• _Problem description_:
Reply with one number only, the count of lines holding the string "objects".

§

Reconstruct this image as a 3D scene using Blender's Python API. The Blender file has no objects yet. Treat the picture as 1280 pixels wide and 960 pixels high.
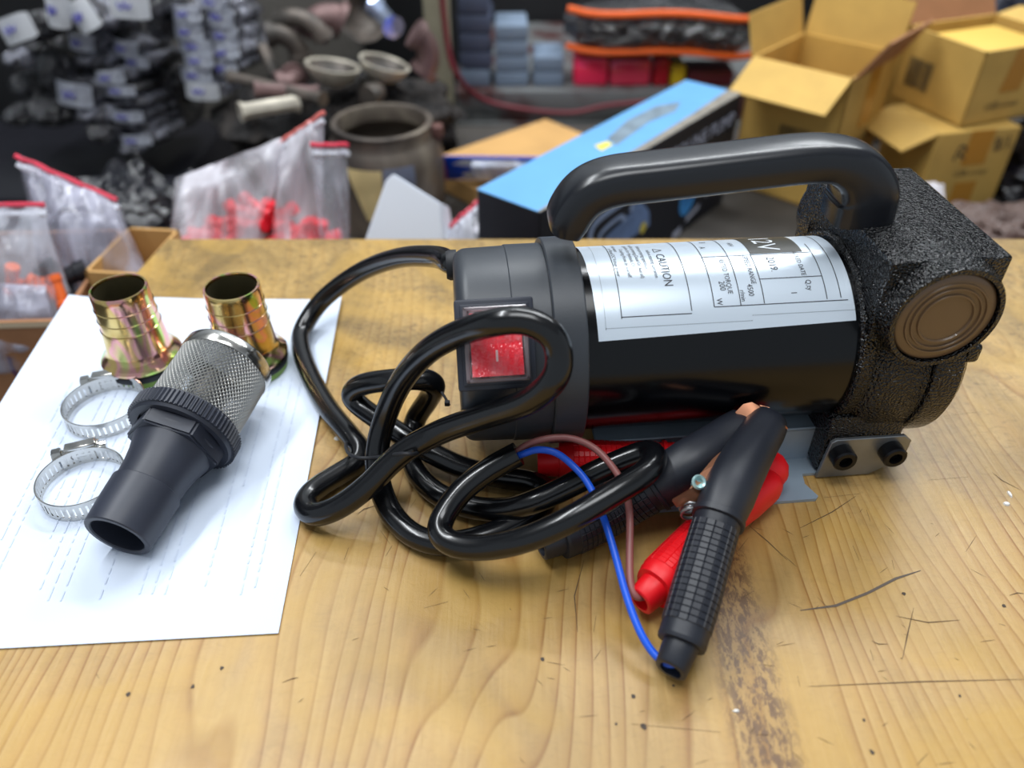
import bpy, bmesh, math, random
from mathutils import Vector, Matrix, Euler, noise
random.seed(7)
R = math.radians
C = bpy.context.scene.collection
SC = bpy.context.scene
# ---------------------------------------------------------------- camera
T = 0.75                      # height of the table top
H = 0.34                      # camera above the table top
PITCH = 39.0
FP = 1000.0
cs, sn = math.cos(R(PITCH)), math.sin(R(PITCH))
cam = bpy.data.cameras.new('camera')
cam.sensor_width = 36; cam.lens = 36 * FP / 1280
cam.clip_start = 0.01; cam.clip_end = 30
cam.dof.use_dof = True; cam.dof.focus_distance = 0.435; cam.dof.aperture_fstop = 4.3
camo = bpy.data.objects.new('camera', cam); C.objects.link(camo)
camo.location = (0, 0, T + H); camo.rotation_euler = (R(90 - PITCH), 0, 0)
SC.camera = camo
# ---------------------------------------------------------------- world, lights, exposure
SC.view_settings.view_transform = 'Standard'; SC.view_settings.look = 'None'
SC.view_settings.exposure = 0.0; SC.view_settings.gamma = 1.0
SC.view_settings.use_curve_mapping = False
w = bpy.data.worlds.new('world'); SC.world = w; w.use_nodes = True
w.node_tree.nodes['Background'].inputs[0].default_value = (0.80, 0.90, 1.0, 1)
w.node_tree.nodes['Background'].inputs[1].default_value = 0.50
def area(name, loc, target, sx, sy, power, col):
    l = bpy.data.lights.new(name, 'AREA'); l.shape = 'RECTANGLE'; l.size = sx; l.size_y = sy
    l.energy = power; l.color = col
    o = bpy.data.objects.new(name, l); C.objects.link(o); o.location = loc
    d = Vector(target) - Vector(loc); o.rotation_euler = d.to_track_quat('-Z', 'Y').to_euler()
    return o
area('ceiling_tube_light', (-0.75, 0.75, 2.35), (0.0, 0.6, T), 1.3, 0.10, 21, (0.93, 0.97, 1.0))
area('ceiling_tube_light', (0.35, 1.45, 2.3), (0.1, 0.6, T), 1.3, 0.12, 20, (0.93, 0.97, 1.0))
area('ceiling_panel_light', (0.0, 0.1, 2.5), (0.0, 0.4, T), 0.9, 0.6, 15, (0.95, 0.98, 1.0))

area('added_glint_light', (0.75, 1.72, 2.0), (0.1, 0.4, T), 1.3, 0.12, 14, (0.93, 0.97, 1.0))  # unseen light added for glints on the pump head and handle top
# ---------------------------------------------------------------- projection helpers (real positions from plan readings)
def ray(px, py):
    u, v = px - 640, py - 480
    return Vector((u, FP * cs - v * sn, -(FP * sn + v * cs)))
def P(px, py, z):             # point at height z above the table top
    d = ray(px, py); s = (H - z) / -d.z
    return Vector((d.x * s, d.y * s, T + z))
def PY(px, py, Y):            # point in the upright plane at distance Y
    d = ray(px, py); s = Y / d.y
    return Vector((d.x * s, Y, T + H + d.z * s))

# ---------------------------------------------------------------- materials
def srgb(c):
    return tuple(((x / 255) / 12.92 if x / 255 <= 0.04045 else ((x / 255 + 0.055) / 1.055) ** 2.4) for x in c) + (1,)
MATS = {}
def mat(name, rgb, rough=0.5, metal=0.0, bump=None, var=0.0, vscale=30, coat=0, spec=0.5, emit=None, rgb2=None, vth=(0.35, 0.65), rvar=0):
    if name in MATS: return MATS[name]
    m = bpy.data.materials.new(name); m.use_nodes = True; nt = m.node_tree; N = nt.nodes; L = nt.links
    b = N['Principled BSDF']; c = srgb(rgb)
    b.inputs['Base Color'].default_value = c; b.inputs['Roughness'].default_value = rough
    b.inputs['Metallic'].default_value = metal; b.inputs['Coat Weight'].default_value = coat
    b.inputs['Specular IOR Level'].default_value = spec
    if emit: b.inputs['Emission Color'].default_value = srgb(emit[0]); b.inputs['Emission Strength'].default_value = emit[1]
    tc = N.new('ShaderNodeTexCoord')
    if var or rgb2 or rvar:
        n = N.new('ShaderNodeTexNoise'); n.inputs['Scale'].default_value = vscale; n.inputs['Detail'].default_value = 5
        L.new(tc.outputs['Object'], n.inputs['Vector'])
    if var or rgb2:
        r = N.new('ShaderNodeValToRGB'); r.color_ramp.elements[0].position = vth[0]; r.color_ramp.elements[1].position = vth[1]
        c2 = srgb(rgb2) if rgb2 else tuple(x * (1 + var) for x in c[:3]) + (1,)
        r.color_ramp.elements[0].color = c if rgb2 else tuple(x * (1 - var) for x in c[:3]) + (1,)
        r.color_ramp.elements[1].color = c2
        L.new(n.outputs['Fac'], r.inputs['Fac']); L.new(r.outputs['Color'], b.inputs['Base Color'])
    if rvar:
        mr = N.new('ShaderNodeMapRange'); mr.inputs[3].default_value = rough - rvar; mr.inputs[4].default_value = rough + rvar
        mr.inputs[1].default_value = .3; mr.inputs[2].default_value = .7
        L.new(n.outputs['Fac'], mr.inputs[0]); L.new(mr.outputs[0], b.inputs['Roughness'])
    if bump:
        kind, sc, st, dist = bump
        if kind == 'noise':
            t = N.new('ShaderNodeTexNoise'); t.inputs['Scale'].default_value = sc; t.inputs['Detail'].default_value = 4 if name != 'black_crinkle_paint' else 1.0; o = t.outputs['Fac']
        else:
            t = N.new('ShaderNodeTexVoronoi'); t.inputs['Scale'].default_value = sc; o = t.outputs['Distance']
        L.new(tc.outputs['Object'], t.inputs['Vector'])
        bp = N.new('ShaderNodeBump'); bp.inputs['Strength'].default_value = st; bp.inputs['Distance'].default_value = dist
        L.new(o, bp.inputs['Height']); L.new(bp.outputs['Normal'], b.inputs['Normal']); L.new(bp.outputs['Normal'], b.inputs['Coat Normal'])
    MATS[name] = m; return m
def plastic_film(name, rgb, opac=0.3, rough=0.15, wr=40):
    if name in MATS: return MATS[name]
    m = bpy.data.materials.new(name); m.use_nodes = True; nt = m.node_tree; N = nt.nodes; L = nt.links
    b = N['Principled BSDF']; b.inputs['Base Color'].default_value = srgb(rgb); b.inputs['Roughness'].default_value = rough
    tr = N.new('ShaderNodeBsdfTransparent'); mx = N.new('ShaderNodeMixShader')
    tc = N.new('ShaderNodeTexCoord'); n = N.new('ShaderNodeTexNoise'); n.inputs['Scale'].default_value = wr; n.inputs['Detail'].default_value = 2; n.inputs['Distortion'].default_value = .8
    mr = N.new('ShaderNodeMapRange'); mr.inputs[1].default_value = .38; mr.inputs[2].default_value = .68
    mr.inputs[3].default_value = opac * .45; mr.inputs[4].default_value = min(1, opac * 2.0)
    bp = N.new('ShaderNodeBump'); bp.inputs['Strength'].default_value = .8; bp.inputs['Distance'].default_value = .01
    mp = N.new('ShaderNodeMapping'); mp.inputs['Scale'].default_value = (1.5, 1, .35); mp.inputs['Rotation'].default_value = (0, R(25), 0)
    L.new(tc.outputs['Object'], mp.inputs[0]); L.new(mp.outputs[0], n.inputs['Vector']); L.new(n.outputs['Fac'], mr.inputs[0]); L.new(mr.outputs[0], mx.inputs[0])
    L.new(n.outputs['Fac'], bp.inputs['Height']); L.new(bp.outputs[0], b.inputs['Normal'])
    L.new(tr.outputs[0], mx.inputs[1]); L.new(b.outputs[0], mx.inputs[2]); L.new(mx.outputs[0], N['Material Output'].inputs['Surface'])
    MATS[name] = m; return m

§

• _Result of this task_:
3